Teachers plan ahead for grants. 

“I would absolutely apply for another one in the future,” Hogan said. “The process is easy and the foundation is very supportive of ideas we teachers have to enhance our curriculum.”

I typically apply for and receive a grant each year,” physics teacher Diedra Dumm said. “They are such a great way to help fund some of the activities and projects for our classes that we may not otherwise be able to.”

One of the missions of the AASD Foundation is to enhance education. 

I relate lessons to Franklin, and it gives more buy into the lesson,” Hogan said. “I knew I would be teaching zoology this year, and I wanted to augment that by having a class pet and reptiles were suggested as an easy care pet. Franklin has been a bit more high maintenance than I bargained for, but the kids love him and he’s been a positive addition to the classroom.”

“The grants give our students a chance to look at everyday objects and understand the science behind them,” science teacher Christine Falger said.

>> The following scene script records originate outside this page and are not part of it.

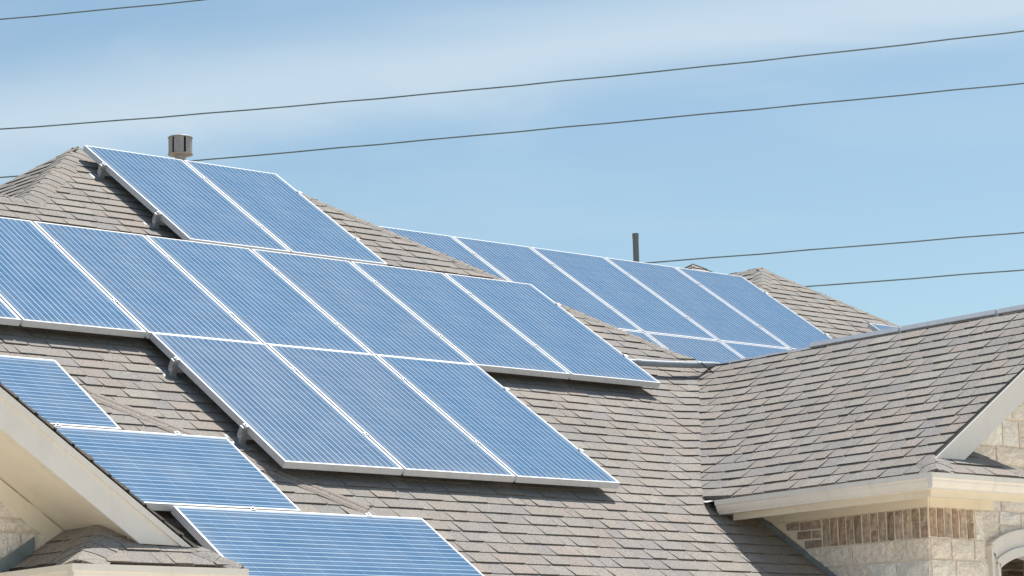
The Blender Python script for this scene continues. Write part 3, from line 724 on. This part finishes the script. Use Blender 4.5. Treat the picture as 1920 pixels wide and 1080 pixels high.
# ------------------------------------------------------------------ rails, feet, clamps
def rail_thing(kind, label, group, p, q, clamps, feet, plane, across):
    """rail from p to q (plane coords), under the modules; clamps at plane coords; feet down to the shingles"""
    o_, A, B, Nn = plane
    def W3(a, b, n): return o_ + A * a + B * b + Nn * n
    root = thing('mounting_rail', label, 'mounting rail', W3(p[0], p[1], -hS), group)
    d = (A * (q[0] - p[0]) + B * (q[1] - p[1])).normalized(); s_ = Nn.cross(d).normalized(); L = math.hypot(q[0] - p[0], q[1] - p[1])
    r_ = MB(); fr_ = (W3(p[0], p[1], 0), d, s_, Nn)
    r_.box((0, -.019, -TH - .046), (L, .019, -TH - .002), fr=fr_); r_.build('rail', M_ALU, root)
    for (a, b, end) in clamps:
        c_ = MB(); f2 = (W3(a, b, 0), d if end != -1 else -d, s_, Nn)
        if end:                                    # end clamp hooks over the frame edge
            c_.box((-.030, -.020, -.030), (-.002, .020, -.0035), fr=f2); c_.box((-.030, -.020, -.003), (.012, .020, .0025), fr=f2)
            c_.tube([f2[0] + d * -.017 + Nn * .0025, f2[0] + d * -.017 + Nn * .011], .0075, 8)
        else:
            c_.box((-.018, -.017, .0008), (.018, .017, .0035), fr=f2); c_.tube([f2[0] + Nn * .0045, f2[0] + Nn * .012], .0075, 8)
        c_.build('end_clamp' if end else 'mid_clamp', M_ALU if end else M_STEEL, root)
    for (a, b) in feet:
        c_ = MB(); f2 = (W3(a, b, 0), d, s_, Nn)
        c_.box((-.022, -.044, -hS + .008), (.022, -.021, -TH - .004), fr=f2)
        c_.box((-.030, -.060, -hS + .008), (.030, .050, -hS + .015), fr=f2)
        c_.box((-.020, -.0205, -TH - .03), (.020, .0205, -.012), fr=f2)
        c_.tube([f2[0] + s_ * .012 + Nn * (-hS + .015), f2[0] + s_ * .012 + Nn * (-hS + .03)], .009, 8)
        c_.build('foot', M_STEEL, root)
        fl_ = MB(); fl_.box((-.07, -.09, -hS + .002), (.08, .10, -hS + .0065), fr=f2); fl_.build('flashing', M_FLASH, root)
pl1 = (V3(0, 0, 0), U, VV, NN)
def field(x0, n, vtop, lbl, group, plane, left_end=True, right_end=True, first=0):
    for fr_, nm in ((.215, 'upper'), (.735, 'lower')):
        v = vtop - fr_ * PL
        cl = [(x0 + i * W_, v, False) for i in range(1, n)]
        if left_end: cl.insert(0, (x0 + .010, v, True))
        if right_end: cl.append((x0 + n * W_ - .010, v, -1))
        ft = [(x0 - .016 if left_end else x0 + .4, v)] + [(x0 + k, v) for k in [1.3 * j for j in range(1, int(n * W_ / 1.3) + 1)] if k < n * W_]
        rail_thing('x', '%s aluminium rail under %s' % (nm, lbl), group, (x0 - .030, v), (x0 + n * W_ + .03, v), cl, ft, plane, True)
        if right_end:                              # end clamp on the right side, mirrored
            pass
GRL = 'mounting rails under the panels'
field(-2 * W_, 7, -.009, 'the long middle row', GRL, pl1, left_end=False)
field(.022, 3, -H_ + .026 - .018, 'the three-panel row, ending in feet over shaded shingles', GRL, pl1)
field(1.457, 2, .038 + PL, 'the two topmost panels, its feet showing beside the peak', GRL, pl1)
field(X3, 5, V3T, 'the back roof panels', GRL, pl3)
def endclamps(plane, x, v, d, root_label):
    pass
for (xx, a, b, lb) in ((-.64, -2.57 - W_ - PW * 2 - .03, -2.57 - W_ + .035, 'under the middle and lowest sideways panels near the seam cap'), (-1.54, -2.57 - W_ - PW - .03, -2.57 + .035, 'under the highest and middle sideways panels'), (.27, -2.57 - 3 * W_ - .0, -2.57 - 2 * W_ + .03, 'under the right half of the lowest sideways panel')):
    top = b - .035
    cl = [(xx, top - .004, True), (xx, top - W_ + .005, False)]
    # rail runs down-slope: direction from top to bottom, so the end clamp hooks on the top edge
    rail_thing('v', 'sloping aluminium rail ' + lb, GRL, (xx, b), (xx, a), cl, [(xx, a + .5)], pl1, False)
# right-hand end clamps belong to the same rails: small lugs on the right frame edges
for root in [o for o in sc.objects if o.name.startswith('mounting_rail')]:
    pass

# ------------------------------------------------------------------ vents, conduit
vx, vy = 3.475, 3.20
fv = thing('flue_vent', 'short round metal flue vent with dark slots standing behind the topmost panels', 'roof vent', V3(vx, vy, .25))
z0 = 1.566
b_ = MB(); b_.tube([V3(vx, vy, .2), V3(vx, vy, z0 + .02)], .052, 20); b_.build('stem', M_VENT, fv)
b_ = MB()
nseg = 6
for k in range(nseg):                                           # eight curved shields with open slots between
    a0_ = 2 * math.pi * k / nseg - 2.28 - .43; a1_ = a0_ + 2 * math.pi / nseg * .82
    pts = [(math.cos(a0_ + (a1_ - a0_) * j / 4) * .112, math.sin(a0_ + (a1_ - a0_) * j / 4) * .112) for j in range(5)]
    for j in range(4):
        (xa, ya), (xb, yb) = pts[j], pts[j + 1]
        b_.prism([V3(vx + xa, vy + ya, z0 + .012), V3(vx + xb, vy + yb, z0 + .012), V3(vx + xb, vy + yb, z0 + .168), V3(vx + xa, vy + ya, z0 + .168)], (-xa * .03, -ya * .03, 0))
b_.build('shield', M_VENT, fv)
b_ = MB(); b_.tube([V3(vx, vy, z0 + .166), V3(vx, vy, z0 + .172), V3(vx, vy, z0 + .180)], [.118, .120, .112], 28); b_.build('top_plate', M_VENT, fv)
b_ = MB(); b_.tube([V3(vx, vy, z0), V3(vx, vy, z0 + .006), V3(vx, vy, z0 + .014)], [.09, .120, .117], 28); b_.build('bottom_plate', M_VENT, fv)
b_ = MB(); b_.tube([V3(vx, vy, z0 + .01), V3(vx, vy, z0 + .166)], .088, 20); b_.build('core', M_DARK, fv)
pv = thing('vent_pipe', 'plain upright grey vent pipe rising behind the back roof panels', 'vent pipe', V3(9.68, 3.5, 0))
b_ = MB(); b_.tube([V3(9.68, 3.5, -.2), V3(9.68, 3.5, 1.538)], .0335, 20); b_.build('pipe', M_PVC, pv)
b_ = MB(); b_.tube([V3(9.68, 3.5, 1.480), V3(9.68, 3.5, 1.492), V3(9.68, 3.5, 1.542)], [.0345, .036, .036], 20); b_.build('collar', M_PVC, pv)
b_ = MB(); b_.tube([V3(9.68, 3.5, 1.5), V3(9.68, 3.5, 1.5435)], .029, 20); b_.build('opening', M_DARK, pv)
cdn = thing('conduit', 'grey electrical conduit running from the middle row to the right ridge', 'conduit', V3(5.6, -1.2, -.8))
def pc(x, v, n): return V3(0, 0, 0) + U * x + VV * v + NN * n
b_ = MB()
path = [pc(4.6, -1.30, -.055), pc(5.1, -1.47, -.055), pc(5.4, -1.475, -.055), pc(5.8, -1.45, -.052), pc(6.05, -1.405, -.045), pc(6.14, -1.385, -.048), pc(6.20, -1.36, -.062), pc(6.25, -1.33, -.085), pc(6.30, -1.32, -.14)]
path = [V3(4.85, -1.215, -.90), V3(5.10, -1.215, -.838), V3(5.5, -1.205, -.822), V3(5.85, -1.185, -.800), V3(6.02, -1.175, -.786), V3(6.12, -1.17, -.778), V3(6.19, -1.17, -.781), V3(6.25, -1.17, -.800), V3(6.32, -1.17, -.86)]
path = [p_ - Vector((0, 0, .018)) for p_ in path]
b_.tube(path, .029, 16); b_.build('pipe', M_COND, cdn)
b_ = MB()
for a, c in ((1, .18), (3, .5)):
    p_ = Vector(path[a]).lerp(Vector(path[a + 1]), c); d_ = (Vector(path[a + 1]) - Vector(path[a])).normalized()
    b_.tube([p_ - d_ * .028, p_ + d_ * .028], .032, 16)
b_.build('coupling', M_COND, cdn)
wr = MB(); wr.tube([V3(5.92, -1.23, -.80), V3(6.0, -1.30, -.895), V3(6.08, -1.30, -.895), V3(6.16, -1.22, -.82), V3(6.24, -1.19, -.79)], .006, 8); wr.build('loose_wire', M_DARK, cdn)

# ------------------------------------------------------------------ overhead lines
dW = (Vector((19.661, 5.744)) - Vector((10.783, 19.492))).normalized()
pA = Vector((10.783, 19.492))
for i, (h, n) in enumerate(((7.79, 'highest overhead wire, crossing only the top left corner of the sky'), (5.97, 'overhead wire crossing the whole sky above the round vent'), (5.20, 'overhead wire passing just behind the round vent and the main peak'),
                            (3.02, 'overhead wire starting beside the plain vent pipe'), (2.48, 'lowest overhead wire, meeting the right hip of the back roof'))):
    b_ = MB(); pts = []
    for k in range(61):
        s_ = -14 + 44 * k / 60; q = pA + dW * s_
        sag = .004 * ((s_ - 9) ** 2) * (.35 if i in (1,) else .25)
        tw = .004 * math.sin(k * 2.4)
        pts.append(V3(q.x, q.y, h + (sag if i < 2 else sag * .4) - (.05 if i == 1 else 0) + tw))
    b_.tube(pts, .0120 if i < 3 else .0112, 7)
    o = b_.build('overhead_wire', M_WIRE); tag(o, n, 'overhead wire', 'overhead wires')

# ------------------------------------------------------------------ ground
g = MB(); g.poly([(-900, -900, 0), (900, -900, 0), (900, 900, 0), (-900, 900, 0)])
mg = simple('dry_lawn', (.20, .19, .11), .95, nscale=.6, namt=.3, coord='Object'); o = g.build('ground', mg); o['kind'] = 'structure'
g = MB(); g.poly([(-22, -34, .004), (20, -34, .004), (20, -4.9, .004), (-22, -4.9, .004)])  # unseen slab added to bounce warm sunlight up onto soffits and stone
o = g.build('bounce_slab', simple('bounce_concrete', (.68, .61, .50), .9, nscale=1.5, namt=.12)); o['kind'] = 'structure'
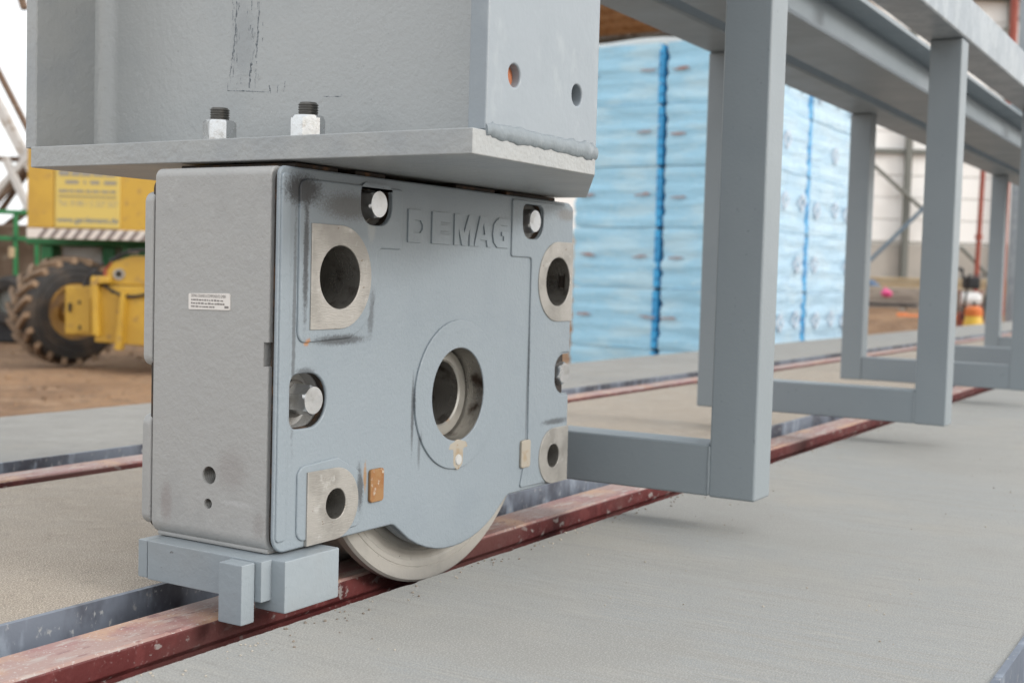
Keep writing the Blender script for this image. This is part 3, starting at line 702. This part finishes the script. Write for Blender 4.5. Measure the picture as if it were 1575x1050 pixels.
strut('brace', (-.46, hy(1318), hz(417)), (-.46, hy(1450), hz(279)), .05, 'bluesteel', hall)
strut('brace', (-.34, hy(1590), hz(-5)), (-.34, hy(1520), hz(52)), .05, 'steelwork', hall)
strut('brace', (-.34, hy(1470), hz(378)), (-.34, hy(1520), hz(425)), .05, 'steelwork', hall)

# red and grey uprights in the yard
def upright(x, y, z0, h, w, m_, name, label, lean=0):
    t = thing(name, label, 'post', (x, y, z0)); t.rotation_euler = (0, 0, 0)
    link('shaft', tube_me([(0, 0, 0), (lean, lean, h)], w, 10), m_, t)
    link('foot_plate', box_me(-w * 2.4, w * 2.4, -w * 2.4, w * 2.4, -.02, .03, .004, 1), m_, t)
    link('collar', lathe([(w, h * .45), (w * 1.5, h * .45), (w * 1.5, h * .45 + w * 2), (w, h * .45 + w * 2)], 16, 'z'), m_, t, (lean * .47, lean * .47, 0))
    return t
upright(26.35, 4.42, -.16, 3.4, .05, 'redsteel', 'prop_post', 'slim red steel prop standing before the white hall', -.06)
upright(24.72, 3.63, -.25, 6.6, .075, 'redsteel', 'prop_post', 'tall red steel post at the right edge of the yard')
upright(20.6, 2.70, -.45, 6.2, .13, 'galv', 'prop_post', 'tall grey round post nearest the right edge of the yard')

# ---- timber, boards and small things in the yard
def stack_of(name, label, cat, loc, rz, n, l, w, h, m_, piece, cols=1):
    t = thing(name, label, cat, loc, rz)
    pm_ = box_me(-w / 2, w / 2, -l / 2, l / 2, 0, h * .86, .006, 1)
    for k in range(n):
        for c in range(cols):
            link(piece, pm_, m_, t, (random.uniform(-.03, .03) + (c - (cols - 1) / 2) * w * 1.06, random.uniform(-.15, .15), k * h), wn_=False)
    return t
stack_of('timber_stack', 'sunlit pale yellow timber stack along the foot of the hall', 'timber', (28.6, 5.4, -.12), 0, 8, 9.0, .9, .086, 'paletimber', 'plank')
stack_of('board_stack', 'stack of weathered grey boards before the pale timber', 'boards', (27.0, 6.2, -.12), .05, 6, 3.6, .8, .075, 'boards', 'board')
stack_of('board_stack', 'low stack of grey boards to the right behind the red machine', 'boards', (26.6, 3.2, -.13), -.04, 4, 2.2, .8, .09, 'boards', 'board')
t = thing('board_stack', 'dark plank lying on blocks in front of the weathered boards', 'boards', (25.4, 6.15, -.12), .03)
link('plank', box_me(-.12, .12, -.75, .75, .06, .12, .006, 1), 'black', t)
for yy in (-.5, .5): link('block', box_me(-.1, .1, yy - .06, yy + .06, -.03, .06, .004, 1), 'boards', t)
t = thing('plastic_bag', 'bright pink plastic bag beside the weathered boards', 'bag', (26.0, 6.15, -.10))
bm = bmesh.new(); bmesh.ops.create_icosphere(bm, subdivisions=3, radius=.12)
for v in bm.verts:
    v.co *= 1 + .25 * noise.noise(v.co * 9); v.co.z = v.co.z * .7 + .30
link('bag', bm_mesh(bm, angle=60), 'pink', t, wn_=False)
link('knot', tube_me([(0, 0, .36), (.02, .03, .40), (.0, .05, .42)], [.02, .014, .022], 8), 'pink', t, wn_=False)
t = thing('folded_sheet', 'folded blue sheet on the boards behind the third post', 'sheet', (26.9, 6.95, .34))
for k in range(3): link('fold', box_me(-.3, .3, -.34 + k * .05, .36 - k * .06, k * .05, k * .05 + .045, .018, 2), 'tarp', t, (0, 0, 0), (0, 0, .05 * k))
t = thing('drain_pipe', 'orange drain pipe lying on the earth behind the slab', 'pipe', (23.5, 4.55, -.255))
link('pipe', lathe([(.075, -.62), (.085, -.62), (.085, .55), (.105, .56), (.105, .72), (.092, .72), (.092, .57), (.075, .55)], 24), 'orange', t)
t = thing('fuel_can', 'yellow conical container with orange cap beyond the slab edge', 'container', (15.77, 2.38, earth_z(15.77, 2.38)))
link('shell', lathe([(0, 0), (.15, 0), (.165, .03), (.16, .25), (.135, .52), (.105, .66), (.10, .70), (0, .70)], 36, 'z', False), 'canyellow', t)
cp = link('cap', lathe([(0, .69), (.108, .69), (.112, .71), (.11, .78), (.06, .815), (0, .815)], 32, 'z', False), 'orange', t)
link('handle', tube_me([(-.05, 0, .81), (-.05, 0, .86), (.05, 0, .86), (.05, 0, .81)], .012, 8), 'black', cp)
link('band', lathe([(.163, .24), (.168, .24), (.166, .30), (.158, .30)], 36, 'z'), 'redsteel', t)
t = thing('compactor', 'small red and black machine with a white tank in the yard', 'machine', (19.95, 3.25, earth_z(19.95, 3.25)), .4)
link('base_plate', box_me(-.30, .30, -.22, .22, .0, .07, .02, 2), 'black', t)
link('engine', box_me(-.18, .2, -.17, .17, .08, .42, .05, 3), 'redsteel', t)
link('tank', lathe([(0, -.16), (.09, -.15), (.12, -.08), (.12, .08), (.09, .15), (0, .16)], 24, 'y', False), 'white', t, (-.02, 0, .62))
link('engine_top', box_me(-.14, .12, -.12, .12, .78, .98, .04, 3), 'black', t)
link('exhaust', tube_me([(.1, .1, .95), (.12, .12, 1.08), (.2, .14, 1.1)], .035, 10), 'black', t)
link('guard_frame', tube_me([(-.2, -.2, .05), (-.2, -.2, .75), (.2, -.2, .75), (.2, -.2, .05)], .018, 8), 'redsteel', t)
link('guard_frame', tube_me([(-.2, .2, .05), (-.2, .2, .75), (.2, .2, .75), (.2, .2, .05)], .018, 8), 'redsteel', t)
link('handle', tube_me([(-.2, -.15, .3), (-.55, -.15, 1.0), (-.55, .15, 1.0), (-.2, .15, .3)], .018, 8), 'black', t)

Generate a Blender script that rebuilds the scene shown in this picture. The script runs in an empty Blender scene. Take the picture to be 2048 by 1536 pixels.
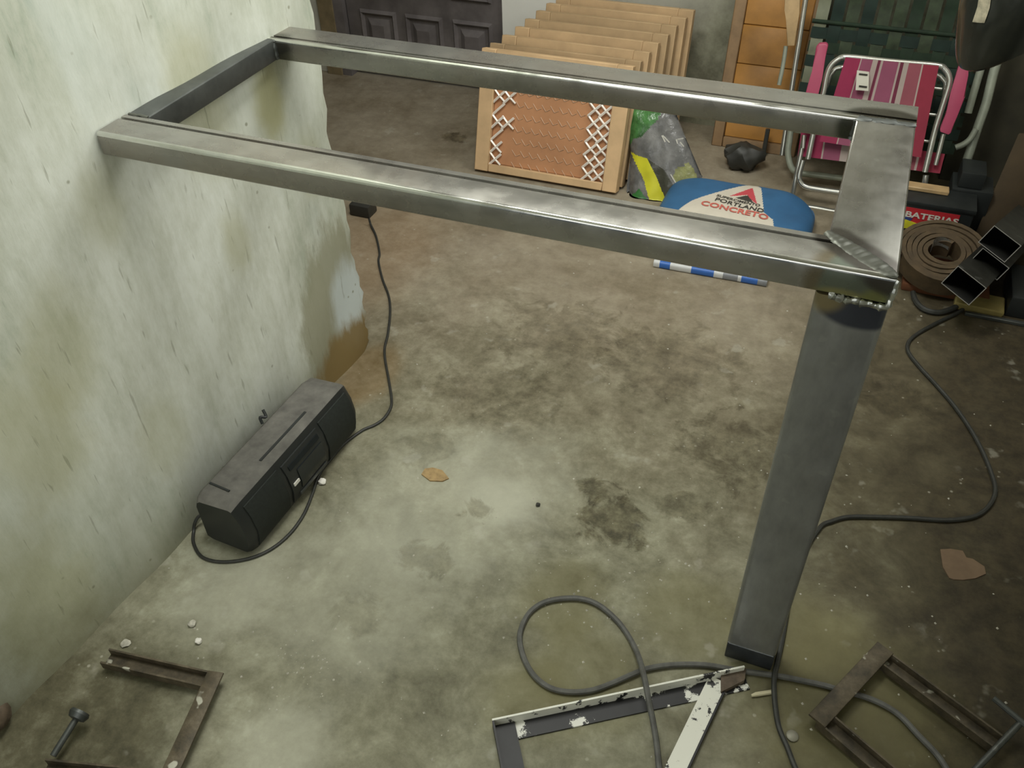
import bpy, bmesh, math, random
from mathutils import Vector, Matrix
random.seed(7)
SC = bpy.context.scene
COL = SC.collection

# ------------------------------------------------------------------ camera, world, light, exposure
H = 1.70
cd = bpy.data.cameras.new('camera'); cam = bpy.data.objects.new('camera', cd); COL.objects.link(cam)
ri = Vector((0.92895179, 0.36950685, -0.02265521)); up = Vector((-0.22822828, 0.61980811, 0.75083271)); bk = ri.cross(up)
cam.matrix_world = Matrix(((ri.x, up.x, bk.x, 0), (ri.y, up.y, bk.y, 0), (ri.z, up.z, bk.z, H), (0, 0, 0, 1)))
cd.sensor_width = 36; cd.lens = 36 * 1743.92 / 2048; cd.clip_start = .02
SC.camera = cam
wd = bpy.data.worlds.new('world'); SC.world = wd; wd.use_nodes = True
wd.node_tree.nodes['Background'].inputs[0].default_value = (.85, .95, 1, 1)
wd.node_tree.nodes['Background'].inputs[1].default_value = .10
def area(name, loc, aim, sx, sy, power, col):
    l = bpy.data.lights.new(name, 'AREA'); l.shape = 'RECTANGLE'; l.size = sx; l.size_y = sy; l.energy = power; l.color = col
    o = bpy.data.objects.new(name, l); COL.objects.link(o); o.location = loc
    o.rotation_euler = (Vector(aim) - Vector(loc)).to_track_quat('-Z', 'Z').to_euler()
area('skylight_daylight', (-.74, 1.55, 2.72), (-.74, 1.5501, 0), .80, 1.1, 48, (1, 1, .93))
area('window_daylight', (.64, 2.45, 2.02), (-2, 2.3, .9), 1.5, .75, 26, (1, 1, .95))
area('doorway_daylight', (-.50, -1.45, 1.50), (-.50, 2.5, .75), 1.6, 1.8, 17, (.99, 1, .94))
vs = SC.view_settings
vs.view_transform = 'Standard'; vs.look = 'None'; vs.gamma = 1; vs.use_curve_mapping = False; vs.exposure = 0.0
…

“These grants have always been so beneficial,” Dumm said. “They allow me (and the other teachers) to try out projects in the classroom that we may otherwise not be able to due to the cost. They really allow us the ability to create activities and projects that support our curriculum and add excitement to the classroom. I received two grants this year – Engineering in Physics and Fun with Food in Chemistry (and Physics). Engineering in physics is a grant that allows the students to be able to build and engineer different projects that can then be used to reinforce the physics concepts that we are learning at that time. The Food in Chemistry grant is one that allows us to use food to reinforce different concepts in chemistry such as nuclear decay, reaction rates and thermodynamics.”